Lawmakers have been focused on the issue since August, when the South Florida Sun Sentinel reported that nearly 600 sexually violent predators had been released only to be convicted of new sex offenses — including more than 460 child molestations, 121 rapes and 14 murders.

What’s more, lawmakers have a cautionary tale in the June murder of 8-year-old Cherish Perrywinkle in Jacksonville. Recently-released sex offender Donald Smith, 57, was accused of abducting, raping and strangling the child.

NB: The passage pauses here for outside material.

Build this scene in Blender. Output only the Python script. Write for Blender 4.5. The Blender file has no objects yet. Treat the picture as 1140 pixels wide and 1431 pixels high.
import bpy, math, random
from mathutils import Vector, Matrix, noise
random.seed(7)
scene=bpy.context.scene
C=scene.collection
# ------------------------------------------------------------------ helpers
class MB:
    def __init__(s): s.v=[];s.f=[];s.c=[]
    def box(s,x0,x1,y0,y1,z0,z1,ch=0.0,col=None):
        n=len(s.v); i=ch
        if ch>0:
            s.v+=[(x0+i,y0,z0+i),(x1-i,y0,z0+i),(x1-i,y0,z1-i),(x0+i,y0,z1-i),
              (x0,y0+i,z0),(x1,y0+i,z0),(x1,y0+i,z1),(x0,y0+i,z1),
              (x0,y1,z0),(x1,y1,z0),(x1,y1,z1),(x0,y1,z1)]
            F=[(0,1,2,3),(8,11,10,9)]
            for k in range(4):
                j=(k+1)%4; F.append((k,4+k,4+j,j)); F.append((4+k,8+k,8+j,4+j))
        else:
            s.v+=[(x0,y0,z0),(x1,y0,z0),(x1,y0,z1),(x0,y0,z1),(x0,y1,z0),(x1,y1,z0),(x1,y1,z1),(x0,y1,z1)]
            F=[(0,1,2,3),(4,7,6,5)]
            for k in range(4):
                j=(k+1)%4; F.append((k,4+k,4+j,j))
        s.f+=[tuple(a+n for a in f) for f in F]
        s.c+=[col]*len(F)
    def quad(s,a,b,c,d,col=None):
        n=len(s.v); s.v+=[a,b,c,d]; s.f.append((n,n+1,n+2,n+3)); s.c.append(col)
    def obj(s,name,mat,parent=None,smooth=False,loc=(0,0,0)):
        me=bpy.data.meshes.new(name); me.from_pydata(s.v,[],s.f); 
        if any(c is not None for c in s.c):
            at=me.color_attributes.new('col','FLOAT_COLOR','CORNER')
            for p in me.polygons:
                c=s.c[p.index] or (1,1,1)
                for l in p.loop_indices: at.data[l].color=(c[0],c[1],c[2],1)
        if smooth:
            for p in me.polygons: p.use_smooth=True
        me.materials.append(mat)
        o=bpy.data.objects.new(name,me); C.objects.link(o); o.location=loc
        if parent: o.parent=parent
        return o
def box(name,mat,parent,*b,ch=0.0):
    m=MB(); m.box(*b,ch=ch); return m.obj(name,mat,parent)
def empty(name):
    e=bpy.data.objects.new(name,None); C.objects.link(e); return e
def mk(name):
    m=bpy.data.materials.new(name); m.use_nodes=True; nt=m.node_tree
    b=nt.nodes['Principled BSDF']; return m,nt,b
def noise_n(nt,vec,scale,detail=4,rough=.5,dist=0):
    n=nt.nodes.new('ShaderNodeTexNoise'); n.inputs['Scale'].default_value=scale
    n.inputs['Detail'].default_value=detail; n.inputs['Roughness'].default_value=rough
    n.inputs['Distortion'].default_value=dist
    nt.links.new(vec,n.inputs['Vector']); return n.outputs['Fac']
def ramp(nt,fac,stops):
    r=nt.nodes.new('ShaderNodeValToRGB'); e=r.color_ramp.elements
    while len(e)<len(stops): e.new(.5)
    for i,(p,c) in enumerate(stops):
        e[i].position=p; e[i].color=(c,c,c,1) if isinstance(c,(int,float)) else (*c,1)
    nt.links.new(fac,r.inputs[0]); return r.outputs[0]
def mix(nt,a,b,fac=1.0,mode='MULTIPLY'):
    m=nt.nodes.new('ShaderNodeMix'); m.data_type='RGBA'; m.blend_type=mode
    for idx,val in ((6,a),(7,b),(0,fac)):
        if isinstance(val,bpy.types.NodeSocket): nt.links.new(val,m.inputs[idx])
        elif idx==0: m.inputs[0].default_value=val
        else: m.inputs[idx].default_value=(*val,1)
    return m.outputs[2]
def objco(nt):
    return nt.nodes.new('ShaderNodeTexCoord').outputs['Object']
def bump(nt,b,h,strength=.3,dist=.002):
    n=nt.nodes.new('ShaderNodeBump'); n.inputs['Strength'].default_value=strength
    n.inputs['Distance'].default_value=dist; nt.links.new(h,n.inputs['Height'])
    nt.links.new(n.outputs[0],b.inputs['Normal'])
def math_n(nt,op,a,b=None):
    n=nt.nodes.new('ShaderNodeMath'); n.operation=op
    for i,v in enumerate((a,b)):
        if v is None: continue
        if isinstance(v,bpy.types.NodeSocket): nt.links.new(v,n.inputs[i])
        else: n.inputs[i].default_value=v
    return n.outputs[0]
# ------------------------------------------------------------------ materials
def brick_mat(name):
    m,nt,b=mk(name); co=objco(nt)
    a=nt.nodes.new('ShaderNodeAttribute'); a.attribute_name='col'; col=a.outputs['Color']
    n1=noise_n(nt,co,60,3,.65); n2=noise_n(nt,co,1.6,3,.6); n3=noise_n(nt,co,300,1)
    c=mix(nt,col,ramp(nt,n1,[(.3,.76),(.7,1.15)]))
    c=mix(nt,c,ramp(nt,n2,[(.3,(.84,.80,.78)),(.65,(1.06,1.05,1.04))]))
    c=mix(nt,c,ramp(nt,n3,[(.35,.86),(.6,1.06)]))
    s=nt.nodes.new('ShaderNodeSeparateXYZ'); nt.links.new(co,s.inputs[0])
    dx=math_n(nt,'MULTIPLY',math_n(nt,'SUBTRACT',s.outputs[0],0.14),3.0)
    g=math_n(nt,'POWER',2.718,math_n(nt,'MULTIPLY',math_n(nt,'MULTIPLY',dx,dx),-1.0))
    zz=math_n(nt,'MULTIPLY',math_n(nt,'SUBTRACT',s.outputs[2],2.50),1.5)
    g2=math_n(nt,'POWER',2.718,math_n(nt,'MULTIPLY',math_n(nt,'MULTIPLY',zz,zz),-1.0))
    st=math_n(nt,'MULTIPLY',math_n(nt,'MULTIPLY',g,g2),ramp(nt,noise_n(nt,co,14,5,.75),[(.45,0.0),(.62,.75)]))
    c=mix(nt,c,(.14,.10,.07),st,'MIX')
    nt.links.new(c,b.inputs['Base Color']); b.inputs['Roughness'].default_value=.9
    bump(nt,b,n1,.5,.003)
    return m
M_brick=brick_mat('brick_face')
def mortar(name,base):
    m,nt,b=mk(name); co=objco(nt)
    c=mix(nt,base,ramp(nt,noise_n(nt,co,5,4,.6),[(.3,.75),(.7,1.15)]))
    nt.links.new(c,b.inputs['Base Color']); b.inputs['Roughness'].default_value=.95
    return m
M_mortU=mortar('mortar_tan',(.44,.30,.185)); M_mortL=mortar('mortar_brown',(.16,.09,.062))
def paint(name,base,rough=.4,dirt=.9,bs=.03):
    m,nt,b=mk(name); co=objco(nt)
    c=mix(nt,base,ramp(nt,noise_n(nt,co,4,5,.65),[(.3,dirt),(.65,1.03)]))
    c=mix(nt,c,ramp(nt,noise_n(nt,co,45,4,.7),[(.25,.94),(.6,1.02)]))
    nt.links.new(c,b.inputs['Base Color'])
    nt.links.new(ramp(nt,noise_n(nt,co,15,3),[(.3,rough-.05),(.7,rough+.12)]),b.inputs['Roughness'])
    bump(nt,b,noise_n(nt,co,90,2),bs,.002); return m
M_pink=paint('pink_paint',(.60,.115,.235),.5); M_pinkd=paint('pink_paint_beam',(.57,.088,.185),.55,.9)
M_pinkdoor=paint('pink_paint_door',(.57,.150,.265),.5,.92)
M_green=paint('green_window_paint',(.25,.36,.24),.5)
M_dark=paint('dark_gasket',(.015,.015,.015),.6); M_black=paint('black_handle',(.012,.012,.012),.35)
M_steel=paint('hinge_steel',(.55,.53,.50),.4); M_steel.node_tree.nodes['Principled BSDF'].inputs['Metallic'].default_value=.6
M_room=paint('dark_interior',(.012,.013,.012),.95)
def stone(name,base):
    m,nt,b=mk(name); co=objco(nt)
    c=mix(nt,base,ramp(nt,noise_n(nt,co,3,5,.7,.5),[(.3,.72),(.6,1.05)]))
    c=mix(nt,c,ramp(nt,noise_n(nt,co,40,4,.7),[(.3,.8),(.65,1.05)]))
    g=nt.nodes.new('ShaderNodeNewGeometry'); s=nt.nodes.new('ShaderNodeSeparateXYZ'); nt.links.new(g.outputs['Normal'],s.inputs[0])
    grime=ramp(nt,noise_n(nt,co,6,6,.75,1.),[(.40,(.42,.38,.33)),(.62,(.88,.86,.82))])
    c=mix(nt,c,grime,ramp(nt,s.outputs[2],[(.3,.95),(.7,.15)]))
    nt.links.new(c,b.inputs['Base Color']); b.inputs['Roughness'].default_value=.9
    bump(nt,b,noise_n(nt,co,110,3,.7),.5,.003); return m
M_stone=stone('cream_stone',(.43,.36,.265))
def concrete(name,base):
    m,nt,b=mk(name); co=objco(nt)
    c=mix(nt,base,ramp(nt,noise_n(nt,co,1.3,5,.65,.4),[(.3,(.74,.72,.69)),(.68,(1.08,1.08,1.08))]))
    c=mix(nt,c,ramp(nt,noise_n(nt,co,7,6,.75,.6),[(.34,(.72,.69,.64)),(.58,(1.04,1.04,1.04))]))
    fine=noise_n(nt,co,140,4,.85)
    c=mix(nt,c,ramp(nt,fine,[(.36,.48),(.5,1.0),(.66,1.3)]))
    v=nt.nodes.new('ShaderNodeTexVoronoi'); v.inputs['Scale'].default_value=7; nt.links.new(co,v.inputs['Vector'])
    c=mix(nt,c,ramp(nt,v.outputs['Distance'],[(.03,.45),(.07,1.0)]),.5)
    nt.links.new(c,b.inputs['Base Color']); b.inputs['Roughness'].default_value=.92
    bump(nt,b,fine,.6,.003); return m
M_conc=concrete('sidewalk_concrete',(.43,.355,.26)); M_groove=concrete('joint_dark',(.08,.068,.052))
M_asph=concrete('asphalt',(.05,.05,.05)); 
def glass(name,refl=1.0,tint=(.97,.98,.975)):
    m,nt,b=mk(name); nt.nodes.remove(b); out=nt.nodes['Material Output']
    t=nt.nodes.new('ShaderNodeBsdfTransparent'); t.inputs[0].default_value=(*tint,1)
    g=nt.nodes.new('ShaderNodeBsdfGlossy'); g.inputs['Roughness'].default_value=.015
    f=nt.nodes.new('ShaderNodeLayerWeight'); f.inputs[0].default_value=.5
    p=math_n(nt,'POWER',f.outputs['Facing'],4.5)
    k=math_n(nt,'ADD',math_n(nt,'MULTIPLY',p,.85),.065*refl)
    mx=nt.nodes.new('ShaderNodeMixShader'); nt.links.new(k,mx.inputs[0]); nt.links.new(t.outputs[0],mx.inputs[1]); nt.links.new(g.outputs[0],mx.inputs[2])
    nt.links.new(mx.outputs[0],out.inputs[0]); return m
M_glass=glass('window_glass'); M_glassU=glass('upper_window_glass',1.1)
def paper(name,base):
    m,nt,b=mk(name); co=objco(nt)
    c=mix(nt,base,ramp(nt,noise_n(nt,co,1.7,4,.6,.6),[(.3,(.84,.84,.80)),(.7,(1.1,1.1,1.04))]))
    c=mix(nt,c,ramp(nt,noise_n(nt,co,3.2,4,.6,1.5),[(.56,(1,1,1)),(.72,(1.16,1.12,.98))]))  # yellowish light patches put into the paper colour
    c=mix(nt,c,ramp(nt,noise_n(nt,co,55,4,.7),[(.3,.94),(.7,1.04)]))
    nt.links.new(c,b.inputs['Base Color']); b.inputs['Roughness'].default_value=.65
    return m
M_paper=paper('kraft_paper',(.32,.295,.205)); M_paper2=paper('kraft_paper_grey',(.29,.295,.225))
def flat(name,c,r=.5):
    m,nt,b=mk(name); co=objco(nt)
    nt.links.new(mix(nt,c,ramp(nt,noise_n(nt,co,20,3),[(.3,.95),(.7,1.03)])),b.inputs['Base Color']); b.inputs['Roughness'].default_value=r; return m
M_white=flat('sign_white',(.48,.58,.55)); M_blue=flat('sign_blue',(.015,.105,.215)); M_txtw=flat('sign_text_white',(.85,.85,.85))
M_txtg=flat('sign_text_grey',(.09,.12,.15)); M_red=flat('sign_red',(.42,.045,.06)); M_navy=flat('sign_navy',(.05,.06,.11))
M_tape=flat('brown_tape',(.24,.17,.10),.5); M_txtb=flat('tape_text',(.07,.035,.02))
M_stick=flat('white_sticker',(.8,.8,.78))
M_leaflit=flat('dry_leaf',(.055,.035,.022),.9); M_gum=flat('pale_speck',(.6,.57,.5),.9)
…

He faces trial in May on charges of first-degree murder, kidnapping and sexual battery; prosecutors are seeking the death penalty.

The shadow of Smith fell on Monday’s discussion as lawmakers sought to plug loopholes that allowed him to be released.

Suzonne Kline, the former administrator of Florida’s Sexually Violent Predator Program, urged the panel to consider the use of a risk assessment tool to determine which offenders are among the 10 percent she said were most likely to re-offend.

Before Perrywinkle’s death, Smith had been arrested for a series of crimes against children, including impersonating an employee of the Florida Department of Children and Families in a failed attempt to kidnap a girl.

Kline said she had performed a risk assessment on Smith — only on paper, she said, noting that she never interviewed him in person — and that his score was “very high.”

“And had the judge had that information available, I firmly believe that he would not have agreed to allow (prosecutors) to plea down to the lesser sentence, nor would he have given (Smith) a jail term as opposed to incarceration,” Kline said.

Florida Senate Majority Leader Lizabeth Benacquisto. Image courtesy of Wikipedia.

Lizabeth Benacquisto. Image courtesy of Wikipedia.

The first bill, SB 494 by Majority Leader Lizbeth Benacquisto, R-Fort Myers, would eliminate a three-year statute of limitations on prosecuting lewd or lascivious offenses involving children younger than 16.

“The bill has a simple intention,” Benacquisto said. “It is to provide a voice for children who are older than 11 who have been victimized in some form, to allow them to have the time to make that claim.”

The second bill, SB 526 by Sen. Rob Bradley, R-Fleming Island and chairman of the Senate Civil and Criminal Justice Appropriations Subcommittee, would strengthen penalties against sex offenders. It would increase the length of sentences for certain adult-on-minor sexual offenses formerly classified as lewd and lascivious, ban prison gain-time for people who commit certain sexual offenses and require courts to order community supervision after release from prison for those convicted of certain offenses.

The third bill, Evers’ SB 528, would increase the amount of personal information that registered sexual predators and offenders must provide. It would require them to report their vehicle information, Internet identifiers, palm prints, passports, professional licenses, immigration status and volunteer work at higher-education institutions.

Evers said his bill needed more work in collaboration with the Florida Department of Law Enforcement on the question of tracking all vehicles in households with sexually violent predators. He also said prosecutors wanted some clarifications.

Senate Minority Leader Chris Smith, D-Fort Lauderdale, expressed some doubts about what he called “a slippery slope” in pursuit of tougher sanctions against sex predators.

“I do have pause with the direction we’re going by getting rid of gain time, ” he said. “Rehabilitation — that’s not a word in our vocabulary anymore.”

But in the end, Smith voted with the others.

On Tuesday, the Senate Children, Families and Elder Affairs Committee will take up two more measures dealing with sexually violent predators.

One of the bills, SB 522 by Sen. Denise Grimsley, R-Sebring, would make a series of changes such as adding a state attorney, a law enforcement officer and a victim’s advocate as advisory members to each multidisciplinary team that evaluates offenders considered for civil confinement.

The other Senate measure, SB 524 by committee Chairwoman Eleanor Sobel, D-Hollywood, would require that offenders be defined as sexually violent predators and be subject to civil confinement after a finding by two or more members of a multidisciplinary team.

Also Tuesday, the House Healthy Families Subcommittee will take the first House vote on a measure dealing with sexually violent predators. And on Thursday, the House Criminal Justice Subcommittee will take up five proposed committee bills on the subject.